* [The request]: Look through the data below and say how many of its lines contain "scene", adding nothing else.

------------------------------------

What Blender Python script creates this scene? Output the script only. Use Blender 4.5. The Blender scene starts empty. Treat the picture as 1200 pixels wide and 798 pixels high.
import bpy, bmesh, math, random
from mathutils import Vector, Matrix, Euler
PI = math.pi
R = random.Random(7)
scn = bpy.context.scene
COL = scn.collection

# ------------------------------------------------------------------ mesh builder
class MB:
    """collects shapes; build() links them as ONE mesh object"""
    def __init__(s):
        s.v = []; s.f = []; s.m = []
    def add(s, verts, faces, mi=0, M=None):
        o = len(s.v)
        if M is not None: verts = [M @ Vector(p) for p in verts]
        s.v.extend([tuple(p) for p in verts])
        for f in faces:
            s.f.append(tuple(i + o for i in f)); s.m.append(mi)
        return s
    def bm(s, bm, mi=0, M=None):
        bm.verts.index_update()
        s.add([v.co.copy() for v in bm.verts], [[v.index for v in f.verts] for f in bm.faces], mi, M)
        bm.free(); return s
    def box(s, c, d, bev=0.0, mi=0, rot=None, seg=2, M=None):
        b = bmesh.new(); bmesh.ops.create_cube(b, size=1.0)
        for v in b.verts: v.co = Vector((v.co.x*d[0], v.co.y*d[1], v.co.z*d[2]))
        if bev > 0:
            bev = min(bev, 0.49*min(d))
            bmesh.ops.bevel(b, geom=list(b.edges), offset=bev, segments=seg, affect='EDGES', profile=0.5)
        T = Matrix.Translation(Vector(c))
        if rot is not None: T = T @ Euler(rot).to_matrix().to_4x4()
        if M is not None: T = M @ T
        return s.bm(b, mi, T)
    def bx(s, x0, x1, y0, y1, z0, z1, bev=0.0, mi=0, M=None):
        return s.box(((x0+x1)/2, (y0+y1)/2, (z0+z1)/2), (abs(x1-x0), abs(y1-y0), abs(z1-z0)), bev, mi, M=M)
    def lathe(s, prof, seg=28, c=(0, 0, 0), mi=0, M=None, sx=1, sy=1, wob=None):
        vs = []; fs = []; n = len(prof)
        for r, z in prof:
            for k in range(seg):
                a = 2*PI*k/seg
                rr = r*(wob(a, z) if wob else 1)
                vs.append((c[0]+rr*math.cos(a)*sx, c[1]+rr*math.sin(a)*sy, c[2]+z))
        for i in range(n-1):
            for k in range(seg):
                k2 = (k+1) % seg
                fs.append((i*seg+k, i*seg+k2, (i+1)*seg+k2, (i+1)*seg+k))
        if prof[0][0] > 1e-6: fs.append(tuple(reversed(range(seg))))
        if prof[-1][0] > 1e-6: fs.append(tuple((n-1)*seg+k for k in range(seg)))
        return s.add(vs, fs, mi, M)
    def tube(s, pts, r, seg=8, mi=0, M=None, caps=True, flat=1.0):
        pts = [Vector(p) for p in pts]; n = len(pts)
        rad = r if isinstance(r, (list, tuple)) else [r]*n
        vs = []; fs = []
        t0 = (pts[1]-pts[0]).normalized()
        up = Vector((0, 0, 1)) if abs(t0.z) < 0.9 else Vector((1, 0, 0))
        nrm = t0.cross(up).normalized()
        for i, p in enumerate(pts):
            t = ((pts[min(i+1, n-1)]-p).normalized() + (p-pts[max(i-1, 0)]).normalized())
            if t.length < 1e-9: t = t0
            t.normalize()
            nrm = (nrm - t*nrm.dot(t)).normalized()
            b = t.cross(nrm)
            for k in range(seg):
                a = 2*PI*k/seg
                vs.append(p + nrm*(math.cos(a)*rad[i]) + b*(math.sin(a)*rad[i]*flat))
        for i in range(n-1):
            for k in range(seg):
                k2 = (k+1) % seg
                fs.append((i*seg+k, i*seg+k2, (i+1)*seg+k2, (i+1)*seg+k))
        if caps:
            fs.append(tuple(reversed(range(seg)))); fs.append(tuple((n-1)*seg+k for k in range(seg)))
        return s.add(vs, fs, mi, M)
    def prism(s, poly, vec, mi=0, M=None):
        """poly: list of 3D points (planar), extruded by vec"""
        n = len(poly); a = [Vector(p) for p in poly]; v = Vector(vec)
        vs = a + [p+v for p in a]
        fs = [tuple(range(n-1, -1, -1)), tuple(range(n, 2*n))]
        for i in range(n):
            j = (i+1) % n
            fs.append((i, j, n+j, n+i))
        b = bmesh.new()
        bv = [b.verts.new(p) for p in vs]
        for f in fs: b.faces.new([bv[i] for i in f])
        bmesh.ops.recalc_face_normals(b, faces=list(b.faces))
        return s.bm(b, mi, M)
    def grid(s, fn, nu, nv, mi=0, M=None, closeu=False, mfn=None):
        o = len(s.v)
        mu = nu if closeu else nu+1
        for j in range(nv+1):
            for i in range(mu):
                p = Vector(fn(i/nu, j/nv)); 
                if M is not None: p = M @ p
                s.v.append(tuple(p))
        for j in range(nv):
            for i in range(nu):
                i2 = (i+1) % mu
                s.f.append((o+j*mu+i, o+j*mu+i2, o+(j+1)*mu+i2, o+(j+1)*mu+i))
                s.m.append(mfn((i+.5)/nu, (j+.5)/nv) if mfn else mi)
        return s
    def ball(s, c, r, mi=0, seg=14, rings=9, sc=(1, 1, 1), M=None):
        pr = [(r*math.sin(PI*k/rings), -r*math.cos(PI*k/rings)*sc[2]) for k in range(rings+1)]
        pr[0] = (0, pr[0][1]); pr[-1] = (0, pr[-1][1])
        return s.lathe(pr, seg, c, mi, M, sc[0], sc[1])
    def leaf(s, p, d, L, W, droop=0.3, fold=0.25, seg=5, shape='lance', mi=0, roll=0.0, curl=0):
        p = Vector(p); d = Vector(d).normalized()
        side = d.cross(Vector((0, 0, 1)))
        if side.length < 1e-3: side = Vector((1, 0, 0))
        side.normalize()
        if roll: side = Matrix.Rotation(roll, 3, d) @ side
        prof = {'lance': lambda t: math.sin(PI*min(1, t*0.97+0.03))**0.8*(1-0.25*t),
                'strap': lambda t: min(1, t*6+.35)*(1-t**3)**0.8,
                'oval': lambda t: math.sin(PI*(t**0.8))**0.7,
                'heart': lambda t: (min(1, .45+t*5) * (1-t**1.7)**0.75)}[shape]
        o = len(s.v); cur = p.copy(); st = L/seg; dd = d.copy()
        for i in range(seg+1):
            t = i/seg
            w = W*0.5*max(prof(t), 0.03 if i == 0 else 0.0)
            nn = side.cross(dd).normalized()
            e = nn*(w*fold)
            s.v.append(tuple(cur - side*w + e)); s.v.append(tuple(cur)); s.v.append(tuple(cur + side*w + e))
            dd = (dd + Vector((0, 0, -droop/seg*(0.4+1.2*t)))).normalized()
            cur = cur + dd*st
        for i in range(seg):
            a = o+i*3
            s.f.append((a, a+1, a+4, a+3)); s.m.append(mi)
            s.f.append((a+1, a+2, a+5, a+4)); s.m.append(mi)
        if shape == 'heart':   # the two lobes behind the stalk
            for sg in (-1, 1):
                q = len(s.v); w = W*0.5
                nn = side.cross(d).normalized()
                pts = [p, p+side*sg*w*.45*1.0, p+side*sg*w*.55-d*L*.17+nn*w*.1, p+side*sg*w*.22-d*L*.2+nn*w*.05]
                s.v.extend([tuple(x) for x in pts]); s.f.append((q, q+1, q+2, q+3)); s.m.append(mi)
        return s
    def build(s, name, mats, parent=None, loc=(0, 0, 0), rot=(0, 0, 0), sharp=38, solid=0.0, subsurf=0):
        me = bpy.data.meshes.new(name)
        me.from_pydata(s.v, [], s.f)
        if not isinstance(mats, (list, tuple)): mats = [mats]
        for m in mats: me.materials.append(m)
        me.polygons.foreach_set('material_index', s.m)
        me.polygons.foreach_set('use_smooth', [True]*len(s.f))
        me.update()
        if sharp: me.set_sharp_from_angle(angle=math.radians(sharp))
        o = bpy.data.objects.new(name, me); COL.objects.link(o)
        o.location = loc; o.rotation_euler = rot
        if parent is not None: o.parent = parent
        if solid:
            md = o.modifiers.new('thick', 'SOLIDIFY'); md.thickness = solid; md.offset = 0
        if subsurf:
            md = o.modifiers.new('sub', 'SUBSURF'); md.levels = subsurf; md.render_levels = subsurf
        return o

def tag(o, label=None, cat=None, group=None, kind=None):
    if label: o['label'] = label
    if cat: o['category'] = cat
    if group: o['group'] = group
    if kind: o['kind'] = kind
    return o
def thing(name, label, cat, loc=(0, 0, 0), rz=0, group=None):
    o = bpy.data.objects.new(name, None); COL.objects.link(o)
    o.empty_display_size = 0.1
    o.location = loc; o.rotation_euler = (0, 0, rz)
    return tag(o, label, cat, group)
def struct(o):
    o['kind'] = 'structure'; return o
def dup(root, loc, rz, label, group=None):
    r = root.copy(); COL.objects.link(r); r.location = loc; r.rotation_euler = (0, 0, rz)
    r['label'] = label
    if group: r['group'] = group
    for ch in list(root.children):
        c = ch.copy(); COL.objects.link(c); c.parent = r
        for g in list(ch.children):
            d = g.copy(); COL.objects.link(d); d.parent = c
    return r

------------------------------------

* [Solution to this exercise]: 2